For Syed Taruj, Rahul Gandhi is an “acchha banda”, good man, whose image was tarnished on purpose. “I saw him on his padyatra [Bharat Jodo Yatra],” he said. “Even BJP supporters came to see him.”
Taruj, who works with a private firm in Hyderabad, claims he will vote Congress in this election. “Others talk of division,” he said. “But it is the Congress that stands for development.”
Gandhi’s goodwill in Telangana cuts across party lines. Amin, who had earlier predicted the MIM’s win from the Old City, also admired the Congress leader and his Bharat Jodo Yatra. “He is doing paidal dauras [Bharat Jodo Yatra], asking people about their problems and trying to fix them,” he said.
The rural welfare vote
Gandhi’s popularity drops outside Hyderabad, where politics is still more local and the Delhi-based leader has less visibility. However, even here economic factors – class and contentment with welfare – decide voting choices among Muslims given Hindutva is absent from most parts of the state.
Mansoorbi is a backward caste, Telugu-speaking Muslim from the Suryapet constituency.
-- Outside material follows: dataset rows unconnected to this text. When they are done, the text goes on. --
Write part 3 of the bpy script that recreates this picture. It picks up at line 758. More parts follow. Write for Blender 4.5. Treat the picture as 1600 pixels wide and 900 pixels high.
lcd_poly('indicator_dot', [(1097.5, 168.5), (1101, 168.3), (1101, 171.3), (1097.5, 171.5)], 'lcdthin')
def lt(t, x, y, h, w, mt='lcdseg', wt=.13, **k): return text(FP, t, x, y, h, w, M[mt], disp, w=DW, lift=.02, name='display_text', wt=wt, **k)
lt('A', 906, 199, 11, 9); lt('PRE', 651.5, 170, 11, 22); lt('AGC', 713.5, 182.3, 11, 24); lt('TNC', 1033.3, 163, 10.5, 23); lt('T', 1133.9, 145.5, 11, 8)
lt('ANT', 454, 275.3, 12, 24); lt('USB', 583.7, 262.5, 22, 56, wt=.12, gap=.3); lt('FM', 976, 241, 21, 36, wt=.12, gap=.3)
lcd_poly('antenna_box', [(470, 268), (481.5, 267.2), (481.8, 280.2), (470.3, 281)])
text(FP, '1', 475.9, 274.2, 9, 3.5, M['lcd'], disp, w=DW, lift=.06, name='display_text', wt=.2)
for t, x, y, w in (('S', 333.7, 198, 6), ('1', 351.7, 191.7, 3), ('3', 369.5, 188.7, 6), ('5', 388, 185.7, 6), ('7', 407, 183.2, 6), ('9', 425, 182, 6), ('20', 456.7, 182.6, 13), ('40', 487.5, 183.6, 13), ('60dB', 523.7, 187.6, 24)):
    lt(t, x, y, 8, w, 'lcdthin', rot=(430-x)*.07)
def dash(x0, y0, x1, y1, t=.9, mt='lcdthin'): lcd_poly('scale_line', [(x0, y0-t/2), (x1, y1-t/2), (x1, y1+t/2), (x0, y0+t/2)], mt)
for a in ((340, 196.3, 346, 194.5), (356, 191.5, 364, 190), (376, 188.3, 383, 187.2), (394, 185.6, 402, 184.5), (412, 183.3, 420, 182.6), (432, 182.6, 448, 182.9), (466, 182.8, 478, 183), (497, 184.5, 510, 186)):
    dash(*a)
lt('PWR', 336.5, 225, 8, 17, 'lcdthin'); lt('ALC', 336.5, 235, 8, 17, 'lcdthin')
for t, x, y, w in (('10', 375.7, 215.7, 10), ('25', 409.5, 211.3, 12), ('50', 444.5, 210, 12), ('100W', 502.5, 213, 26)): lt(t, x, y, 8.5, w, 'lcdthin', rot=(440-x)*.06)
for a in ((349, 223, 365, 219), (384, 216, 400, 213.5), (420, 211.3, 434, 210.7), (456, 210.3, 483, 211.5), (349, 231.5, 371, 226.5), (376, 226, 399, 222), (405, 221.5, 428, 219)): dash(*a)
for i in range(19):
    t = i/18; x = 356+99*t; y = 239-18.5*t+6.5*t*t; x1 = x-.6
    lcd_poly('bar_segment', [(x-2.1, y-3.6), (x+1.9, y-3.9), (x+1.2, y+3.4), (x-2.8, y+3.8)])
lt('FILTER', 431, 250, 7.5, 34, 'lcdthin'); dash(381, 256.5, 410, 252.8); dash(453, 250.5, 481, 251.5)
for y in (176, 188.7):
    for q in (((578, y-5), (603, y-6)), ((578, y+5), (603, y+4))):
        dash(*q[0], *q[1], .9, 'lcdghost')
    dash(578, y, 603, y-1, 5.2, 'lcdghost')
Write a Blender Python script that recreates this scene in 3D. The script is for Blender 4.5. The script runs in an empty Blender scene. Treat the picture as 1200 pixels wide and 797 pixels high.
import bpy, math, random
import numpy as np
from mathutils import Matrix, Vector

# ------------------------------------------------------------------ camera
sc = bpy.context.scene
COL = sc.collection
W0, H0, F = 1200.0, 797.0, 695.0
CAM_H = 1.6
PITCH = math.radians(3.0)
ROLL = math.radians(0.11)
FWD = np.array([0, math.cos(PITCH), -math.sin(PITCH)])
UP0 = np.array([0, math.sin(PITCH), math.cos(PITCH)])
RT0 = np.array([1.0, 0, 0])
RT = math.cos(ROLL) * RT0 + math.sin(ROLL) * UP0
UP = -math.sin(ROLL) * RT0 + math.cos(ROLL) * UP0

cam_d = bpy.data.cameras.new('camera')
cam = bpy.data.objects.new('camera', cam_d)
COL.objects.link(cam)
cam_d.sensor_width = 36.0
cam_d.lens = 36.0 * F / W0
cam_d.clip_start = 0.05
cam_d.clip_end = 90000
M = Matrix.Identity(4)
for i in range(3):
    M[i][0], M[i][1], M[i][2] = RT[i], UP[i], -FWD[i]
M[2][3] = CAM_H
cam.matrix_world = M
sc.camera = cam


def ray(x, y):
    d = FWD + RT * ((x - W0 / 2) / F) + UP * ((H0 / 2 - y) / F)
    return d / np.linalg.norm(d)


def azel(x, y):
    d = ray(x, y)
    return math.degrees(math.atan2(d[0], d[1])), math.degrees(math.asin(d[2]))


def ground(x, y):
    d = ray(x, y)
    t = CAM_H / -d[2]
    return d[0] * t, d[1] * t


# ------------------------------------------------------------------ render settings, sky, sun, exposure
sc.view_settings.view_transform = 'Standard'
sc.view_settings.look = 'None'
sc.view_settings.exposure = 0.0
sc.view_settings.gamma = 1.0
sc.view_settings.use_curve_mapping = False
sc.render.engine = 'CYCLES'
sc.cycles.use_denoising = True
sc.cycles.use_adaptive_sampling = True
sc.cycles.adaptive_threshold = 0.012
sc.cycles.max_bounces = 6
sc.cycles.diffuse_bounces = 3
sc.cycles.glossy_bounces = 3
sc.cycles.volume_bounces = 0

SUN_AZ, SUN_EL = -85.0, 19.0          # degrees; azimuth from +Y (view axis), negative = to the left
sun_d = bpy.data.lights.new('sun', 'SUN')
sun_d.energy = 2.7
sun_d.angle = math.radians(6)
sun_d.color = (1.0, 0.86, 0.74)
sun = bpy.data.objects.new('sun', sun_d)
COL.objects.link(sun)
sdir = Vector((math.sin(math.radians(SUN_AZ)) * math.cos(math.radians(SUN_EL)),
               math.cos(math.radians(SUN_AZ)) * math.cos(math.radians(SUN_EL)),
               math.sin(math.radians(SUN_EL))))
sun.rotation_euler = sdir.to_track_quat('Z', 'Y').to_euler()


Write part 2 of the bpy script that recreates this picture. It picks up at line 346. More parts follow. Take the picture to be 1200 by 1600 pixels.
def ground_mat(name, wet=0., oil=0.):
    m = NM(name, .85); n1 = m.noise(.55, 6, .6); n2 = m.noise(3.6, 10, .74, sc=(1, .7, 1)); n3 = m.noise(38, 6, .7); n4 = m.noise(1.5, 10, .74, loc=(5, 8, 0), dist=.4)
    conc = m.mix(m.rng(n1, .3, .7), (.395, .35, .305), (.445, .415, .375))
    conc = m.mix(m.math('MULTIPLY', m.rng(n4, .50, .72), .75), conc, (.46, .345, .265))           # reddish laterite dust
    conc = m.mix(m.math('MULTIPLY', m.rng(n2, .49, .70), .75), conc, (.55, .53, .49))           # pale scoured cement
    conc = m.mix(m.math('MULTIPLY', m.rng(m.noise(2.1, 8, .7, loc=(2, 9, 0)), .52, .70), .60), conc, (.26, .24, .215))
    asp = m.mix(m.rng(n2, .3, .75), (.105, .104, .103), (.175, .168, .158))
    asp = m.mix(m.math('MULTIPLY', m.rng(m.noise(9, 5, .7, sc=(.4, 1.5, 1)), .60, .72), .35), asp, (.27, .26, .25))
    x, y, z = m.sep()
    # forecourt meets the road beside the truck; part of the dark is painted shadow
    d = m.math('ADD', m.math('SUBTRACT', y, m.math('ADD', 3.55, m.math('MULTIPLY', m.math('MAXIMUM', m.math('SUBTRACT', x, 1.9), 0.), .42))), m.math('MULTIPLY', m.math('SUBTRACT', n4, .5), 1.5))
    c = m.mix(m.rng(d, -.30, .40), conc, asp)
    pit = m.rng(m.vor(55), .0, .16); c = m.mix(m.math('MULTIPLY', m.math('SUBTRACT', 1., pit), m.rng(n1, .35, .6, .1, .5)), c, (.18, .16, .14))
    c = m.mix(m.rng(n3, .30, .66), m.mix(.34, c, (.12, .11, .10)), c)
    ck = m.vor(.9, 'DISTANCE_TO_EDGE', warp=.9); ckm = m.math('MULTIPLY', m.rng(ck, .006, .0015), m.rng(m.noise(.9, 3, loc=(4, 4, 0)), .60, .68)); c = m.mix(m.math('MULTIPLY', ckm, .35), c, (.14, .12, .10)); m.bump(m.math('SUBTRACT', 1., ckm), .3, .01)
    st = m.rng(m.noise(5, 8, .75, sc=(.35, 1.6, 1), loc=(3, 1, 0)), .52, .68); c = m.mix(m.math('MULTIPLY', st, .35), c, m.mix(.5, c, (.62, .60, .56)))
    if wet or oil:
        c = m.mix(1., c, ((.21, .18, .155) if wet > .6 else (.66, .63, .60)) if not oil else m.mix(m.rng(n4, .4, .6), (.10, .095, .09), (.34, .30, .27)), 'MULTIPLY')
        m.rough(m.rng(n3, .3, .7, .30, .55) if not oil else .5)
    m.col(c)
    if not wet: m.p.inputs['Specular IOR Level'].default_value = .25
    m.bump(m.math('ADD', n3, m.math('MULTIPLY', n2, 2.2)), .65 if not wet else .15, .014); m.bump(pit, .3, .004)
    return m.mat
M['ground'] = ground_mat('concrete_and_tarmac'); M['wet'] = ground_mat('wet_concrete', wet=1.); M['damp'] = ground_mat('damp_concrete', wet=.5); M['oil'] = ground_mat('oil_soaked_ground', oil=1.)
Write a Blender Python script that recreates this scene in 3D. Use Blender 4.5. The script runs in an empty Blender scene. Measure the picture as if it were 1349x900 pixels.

Landless, she sells coconuts in her village. However, her principal source of income is actually the old age pension the state government provides her. “I am happy with the TRS [BRS] for the money,” she says. “I will vote for them.”
In other cases, however, poor Muslims in mofussil Telangana are also miffed at being left out of the state government’s cash transfer net. Mohammad Iqbal runs a small general store in Warangal and is angry with the BRS for poor welfare delivery as well as inflation. “We applied for minority loans, but did not get,” he claimed, even as he railed against the price of onions.
He even blamed the state government for allocating the entire financial assistance for marriages to the bride’s family. “Our samdhans, in-laws, got the entire Rs 1 lakh for Shadi Mubarak,” he said. “Nothing came to us.”
A more local dynamic
Although a strong Congress supporter, Iqbal knows little about Rahul Gandhi. He likes the leader but only because of his grandmother, Indira Gandhi. Four decades after her death, she is still surprisingly popular in rural Telangana. “His grandmother did very good work,” was his terse comment when asked about Rahul.
Mohammed Naseeruddin, who splits his time between his job in Hyderabad city and his 3.25 acres of farmland in Siddipet district, 90 kilometers away, however, closely follows Gandhi. “We all saw his Bharat Jodo Yatra – some people from my village went too”, he said. “He is popular among my village’s Muslims, and they will mostly vote Congress.”
However, some Muslims will still lean BRS even in his village, he contends, based on class and economic need. “Old people who depend on pensions will still vote for KCR,” he said. “And some houses where their boys work with BRS.”